Bobby Bare Jr's Young Criminals' Starvation League has released its third full-length recording, The Longest Meow, on Bloodshot Records.
Why The Longest Meow? Perhaps after completing this genre-bending album on March 26th, 2006 at approximately 10:47 pm, Bare and friends, cat-stretching, decided it was simply an appropriate name.
On that special day in Nashville, 11 musicians including producer Brad Jones recorded 11 tracks in one 11 hour sitting—OK, so that is one long meow.
Bobby Bare Jr. has had the fortune of a life blessed with talent and the good company of others. Yes, he grew up with regular house visits from the late Johnny Cash and wife, June Carter, and at the age of five, together with his father, Bobby Bare Sr., was Grammy nominated for the hit "Daddy What If," penned by a good family friend, writer and poet, Shel Silverstein.
This time, all in the name of Meow, Carl Broemel, Patrick Hallahan and Jim James, from the band, My Morning Jacket, joined Bare at Ocean Way Studios, along with many talented others.

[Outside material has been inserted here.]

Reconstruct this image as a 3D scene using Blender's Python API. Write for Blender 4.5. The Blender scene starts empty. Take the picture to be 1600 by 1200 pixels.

Bare Sr. even paid a visit to sing along and help munch on a pizza.
Bare Jr. describes the time spent recording the album as "the most fun I have ever had with music in one day."
Just one glance at the album's cover art—a stylized cartoon of a scared-stiff Little Red Riding Hood with her rival the Wolf leaping at her from above—reveals a great deal of this projects personality. In fact, it is not as curious as it may seem, but quite telling. Through it, we imagine Bobby Bare as a fun loving and innocent child as well as a disheartened and fearful adult who, no matter what, cherishes life's romance.
In fact, The Longest Meow might just be the microcosm of Bare Jr. the man, pressed into 11 songs.
Bare's playfulness and ability to create a sort of fairytale rock (don't get me wrong, it really does rock, just listen to "Borrow Your Cape") as well as his knack for dropping hints of life's deeper and darker meaning into the insides of a simple story are well seen in two of the albums' greats, "Demon Valley" and "Stop Crying."
Bare energetically begins his story with a real blues-rocker, "The Heart Bionic," and tells us as if we wouldn't know by listening: "Give me a heart that is bionic, now all my love is supersonic." Later in "Demon Valley" Bobby lays bare his bionic heart for the world to reveal a humbling and compassionate personal truth: "Fill up your sad sacks with empathy, for the whole world is empty."
"Meow's" denouement, "Stop Crying" adds on to what Bare started in "Demon Valley" with a childlike description of the sometimes bad world around us: "We're in the deepest, darkest dungeon in hell where the biggest fish fry, it's the place they cook the souls out of the boys and make pretty girls cry." More than just a friend, Shel Silverstein stood by Bare Jr's side in his early days as a personal critic. Over time, it seems he really has rubbed off.
Those loyal to Bobby Bare Jr. know how he is so often categorized by the critics as belonging to alt-country, belonging to indie rock, or southern rock, or punk, or pop, or Americana.
Yes, don't we always want to categorize a man and his work? But this time let's drop the labels and let Bare's enthusiasm and talent reign as what is most true:
This album is a feast for those who enjoy great music.
In 2004, Spin Magazine ranked Bobby Bare Jr's Young Criminals' Starvation League's, From the End of Your Leash, as one of the ten best albums you didn't hear. Music lovers, please don't let The Longest Meow fall into 2006's ten best albums you didn't hear. It's a guarantee, Bobby Bare Jr. is sure to please.